The Supreme Court’s decision delay means Louisiana’s contested six-district map, including a second majority-Black district created in 2024, will remain in place for the 2026 cycle while legal fights over race-based redistricting continue.
Louisiana’s congressional map, redrawn in 2024 to include two majority-Black districts out of six seats, is set to remain as-is for 2026 because the Supreme Court did not issue a ruling by the end of 2025. The case, Louisiana v. Callais, follows a 2022 federal finding that the prior map underrepresented Black voters despite the state’s nearly one-third Black population. That 2022 ruling triggered a politically charged remap that Republicans say leaned into race in a way conservatives find unconstitutional.
The legal fight turns on Section 2 of the Voting Rights Act of 1965 and whether race should be a decisive factor in drawing districts. State Attorney General Liz Murrill has argued against race-based redistricting, saying such approaches clash with constitutional protections and equal treatment under the law. Many conservatives see her position as a necessary pushback against federal rules that force race into electoral maps.
The Supreme Court heard a second round of oral arguments in October 2025 but pushed a decision into its next term, leaving legislators and voters in limbo.
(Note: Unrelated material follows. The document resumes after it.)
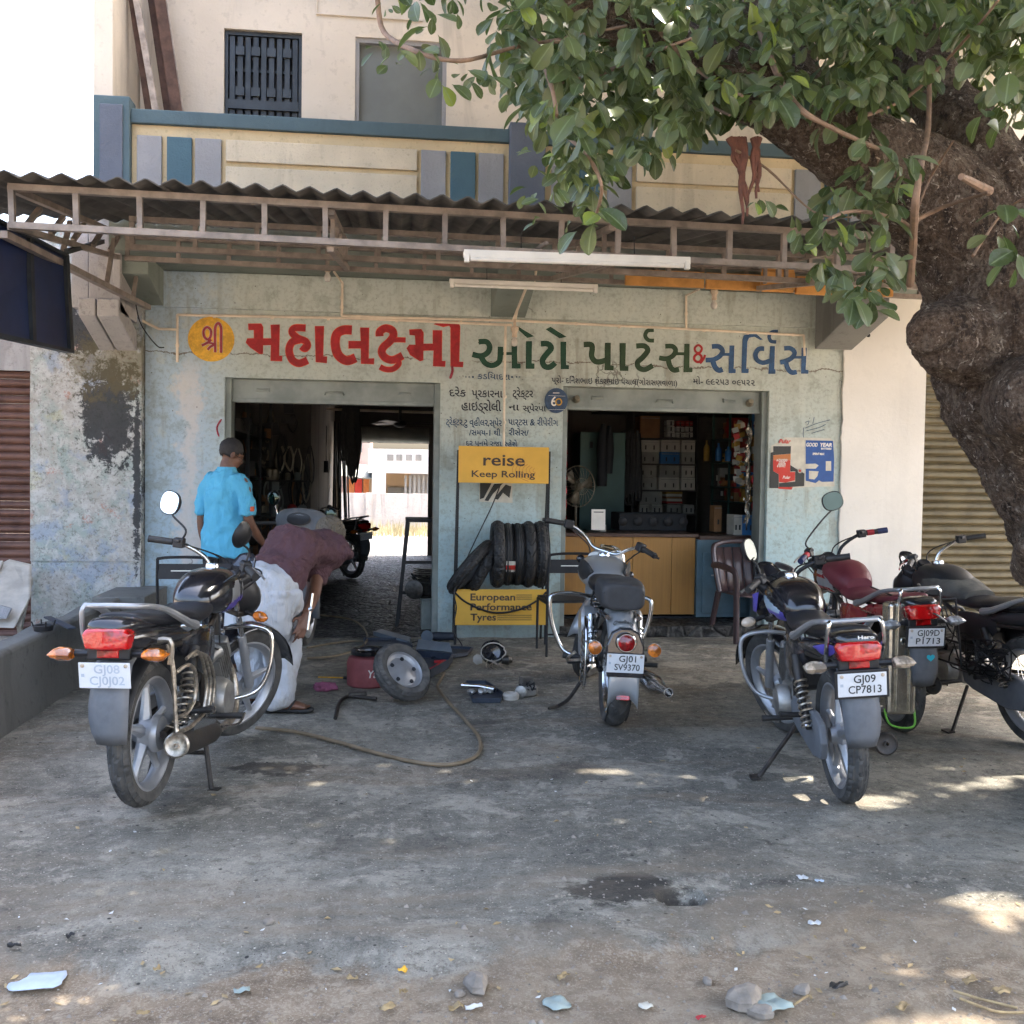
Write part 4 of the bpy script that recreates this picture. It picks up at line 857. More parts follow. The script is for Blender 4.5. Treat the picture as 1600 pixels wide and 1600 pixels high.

GOP lawmakers had hoped for a quick ruling and even called a costly special session in October 2025 to buy time, moving the political pieces around a possible decision. That session was expensive and criticized because it spent state money without any guarantee the Court would act quickly.
Administrative deadlines now effectively lock in the current map because key dates fall before the Court’s projected late spring 2026 ruling. Louisiana moved to a closed party primary system, shifting candidate qualifying from July to mid-February, which undercuts any hope of wholesale redrawing late in the cycle. With candidate deadlines and ballot preparations already on tight schedules, there is little practical room to rework districts if a ruling comes late.
State Sen. Caleb Kleinpeter, R-Port Allen, said, “There were no plans to hold another special session or deviate from the existing map.” That statement came across to some conservatives as a resignation rather than a strategy, suggesting leaders were conceding to the timing rather than fighting for an alternative approach. Critics argue elected officials should be ready to act, not announce acceptance when the Court delays.
Rep. Beau Beaullieu, R-New Iberia, testified that “there was no official forecast for when the decision would be issued.” The lack of a reliable timetable has made planning hard for legislators and political operatives who prefer certainty before spending political capital. For voters, especially in rural and working-class areas, the result is uncertainty about representation and whether maps reflect constitutionally sound principles.
If the Court had ruled before the end of 2025, lawmakers were prepared to reconvene and consider undoing one or both majority-Black districts, an action conservatives argued would return focus to geography and equal treatment. That option evaporated with the delay, leaving runoffs in late June 2026 and the Nov. 3, 2026 general election to proceed under the current boundaries. Many on the right view this as a missed chance to move policy away from race-based districting.
Conservative voices contend that prioritizing race in redistricting risks treating groups differently instead of guaranteeing equal protection for all citizens. They argue that the 14th and 15th Amendments require colorblind application of the law and resist carve-outs that hinge on racial categories. At the same time, there’s recognition that before 2024 only one of six House seats had favored a Black candidate, a disparity that fueled the 2022 litigation.
The October 2025 special session also raised fiscal concerns, with costs climbing into the hundreds of thousands and critics questioning the wisdom of spending without firm guidance from the Court. Taxpayers who are squeezed by inflation saw little return on that investment, and the episode reinforced conservative complaints about rushed legislative maneuvers. For Republicans watching, it was an example of why clear legal timelines matter before expending public funds.
With the Supreme Court’s decision now expected beyond critical election milestones, Louisiana’s current map stands and campaigns will proceed under that framework. That reality leaves conservative activists and officials to prepare for elections they may believe rest on shaky legal ground. The broader debate over race-conscious redistricting and constitutional limits is likely to continue well past 2026.
As candidates file and ballots are set, voters will cast their ballots under district lines that some view as provisional and others see as final. The tension between federal mandates and state sovereignty remains at the center of the dispute, with conservatives focused on limiting race as the controlling factor in map drawing. The coming months will test whether legal clarity or political inertia sets the terms for future redistricting fights.